- [Your task]:
Gather each line of the records where "pixels" appears.

=== Records for the exercise ===

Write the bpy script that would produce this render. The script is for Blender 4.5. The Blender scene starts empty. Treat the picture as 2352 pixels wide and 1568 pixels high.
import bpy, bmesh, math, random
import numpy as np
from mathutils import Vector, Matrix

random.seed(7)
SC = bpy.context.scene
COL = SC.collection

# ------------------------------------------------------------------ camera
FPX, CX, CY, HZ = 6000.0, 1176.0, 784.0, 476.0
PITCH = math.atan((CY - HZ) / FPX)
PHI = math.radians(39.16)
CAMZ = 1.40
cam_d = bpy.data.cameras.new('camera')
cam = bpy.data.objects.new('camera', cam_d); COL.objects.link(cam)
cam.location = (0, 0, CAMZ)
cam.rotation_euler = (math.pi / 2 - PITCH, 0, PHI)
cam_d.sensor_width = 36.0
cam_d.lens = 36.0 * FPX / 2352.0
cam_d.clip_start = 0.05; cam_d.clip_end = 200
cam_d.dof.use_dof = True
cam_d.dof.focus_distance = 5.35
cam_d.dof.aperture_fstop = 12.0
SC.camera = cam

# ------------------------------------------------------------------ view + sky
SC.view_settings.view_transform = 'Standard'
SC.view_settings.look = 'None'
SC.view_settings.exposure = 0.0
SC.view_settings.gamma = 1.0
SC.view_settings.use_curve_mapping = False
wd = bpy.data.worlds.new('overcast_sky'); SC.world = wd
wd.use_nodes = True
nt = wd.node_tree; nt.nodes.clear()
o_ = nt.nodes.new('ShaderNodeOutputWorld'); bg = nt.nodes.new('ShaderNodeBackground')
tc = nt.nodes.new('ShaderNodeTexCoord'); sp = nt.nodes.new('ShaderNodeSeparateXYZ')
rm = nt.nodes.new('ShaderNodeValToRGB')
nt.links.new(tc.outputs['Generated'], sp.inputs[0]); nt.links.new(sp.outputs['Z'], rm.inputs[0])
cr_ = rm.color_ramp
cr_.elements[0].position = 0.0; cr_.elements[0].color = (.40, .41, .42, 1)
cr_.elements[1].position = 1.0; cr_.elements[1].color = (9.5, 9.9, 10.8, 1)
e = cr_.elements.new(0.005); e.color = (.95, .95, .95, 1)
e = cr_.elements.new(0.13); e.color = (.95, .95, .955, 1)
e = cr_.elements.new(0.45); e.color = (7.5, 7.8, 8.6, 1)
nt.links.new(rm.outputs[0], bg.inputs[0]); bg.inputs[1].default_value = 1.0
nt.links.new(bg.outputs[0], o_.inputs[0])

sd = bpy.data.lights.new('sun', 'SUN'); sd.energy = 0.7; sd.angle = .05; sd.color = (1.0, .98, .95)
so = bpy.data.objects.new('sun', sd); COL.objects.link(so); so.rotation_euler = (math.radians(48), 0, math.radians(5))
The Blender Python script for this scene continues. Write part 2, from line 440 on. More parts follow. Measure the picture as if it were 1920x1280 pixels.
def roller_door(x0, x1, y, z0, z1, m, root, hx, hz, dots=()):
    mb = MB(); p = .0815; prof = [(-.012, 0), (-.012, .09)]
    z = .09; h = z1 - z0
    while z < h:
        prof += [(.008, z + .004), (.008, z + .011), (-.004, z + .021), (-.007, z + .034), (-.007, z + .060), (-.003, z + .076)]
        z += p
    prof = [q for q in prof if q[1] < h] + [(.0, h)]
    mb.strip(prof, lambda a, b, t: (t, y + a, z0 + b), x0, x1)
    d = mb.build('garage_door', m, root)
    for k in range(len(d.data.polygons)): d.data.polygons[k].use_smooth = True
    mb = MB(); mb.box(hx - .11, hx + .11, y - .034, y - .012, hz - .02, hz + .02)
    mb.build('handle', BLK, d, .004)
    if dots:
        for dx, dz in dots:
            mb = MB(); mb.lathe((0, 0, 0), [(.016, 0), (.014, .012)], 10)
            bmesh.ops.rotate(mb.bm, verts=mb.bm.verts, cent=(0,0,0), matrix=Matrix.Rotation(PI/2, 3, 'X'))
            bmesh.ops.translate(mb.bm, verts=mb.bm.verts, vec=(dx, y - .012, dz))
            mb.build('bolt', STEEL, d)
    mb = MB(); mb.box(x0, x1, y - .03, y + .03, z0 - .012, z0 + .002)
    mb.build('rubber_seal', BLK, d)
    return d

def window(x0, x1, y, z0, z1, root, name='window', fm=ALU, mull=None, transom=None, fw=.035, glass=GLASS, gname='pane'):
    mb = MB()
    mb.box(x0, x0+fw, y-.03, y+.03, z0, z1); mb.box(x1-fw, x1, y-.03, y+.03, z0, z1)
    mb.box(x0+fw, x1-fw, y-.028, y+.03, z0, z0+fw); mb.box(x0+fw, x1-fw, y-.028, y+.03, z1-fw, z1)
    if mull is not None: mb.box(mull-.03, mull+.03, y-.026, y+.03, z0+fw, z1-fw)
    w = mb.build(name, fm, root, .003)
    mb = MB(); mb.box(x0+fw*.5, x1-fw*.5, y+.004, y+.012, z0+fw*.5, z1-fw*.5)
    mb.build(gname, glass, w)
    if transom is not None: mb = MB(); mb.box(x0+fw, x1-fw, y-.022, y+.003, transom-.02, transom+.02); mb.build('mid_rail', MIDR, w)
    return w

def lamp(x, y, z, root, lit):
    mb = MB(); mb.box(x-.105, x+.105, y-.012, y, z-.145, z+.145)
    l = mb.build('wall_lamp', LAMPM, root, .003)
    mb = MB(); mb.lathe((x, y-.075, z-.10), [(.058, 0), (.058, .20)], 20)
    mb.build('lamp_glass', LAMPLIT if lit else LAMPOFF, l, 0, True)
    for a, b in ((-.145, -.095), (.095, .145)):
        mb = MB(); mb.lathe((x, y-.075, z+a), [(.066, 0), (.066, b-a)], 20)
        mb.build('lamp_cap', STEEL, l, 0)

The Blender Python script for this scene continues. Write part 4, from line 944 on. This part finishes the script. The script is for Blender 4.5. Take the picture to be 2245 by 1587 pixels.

===

- [Exercise response]:
Write the bpy script that would produce this render. The script is for Blender 4.5. The Blender scene starts empty. Treat the picture as 2352 pixels wide and 1568 pixels high.
The Blender Python script for this scene continues. Write part 2, from line 440 on. More parts follow. Measure the picture as if it were 1920x1280 pixels.
The Blender Python script for this scene continues. Write part 4, from line 944 on. This part finishes the script. The script is for Blender 4.5. Take the picture to be 2245 by 1587 pixels.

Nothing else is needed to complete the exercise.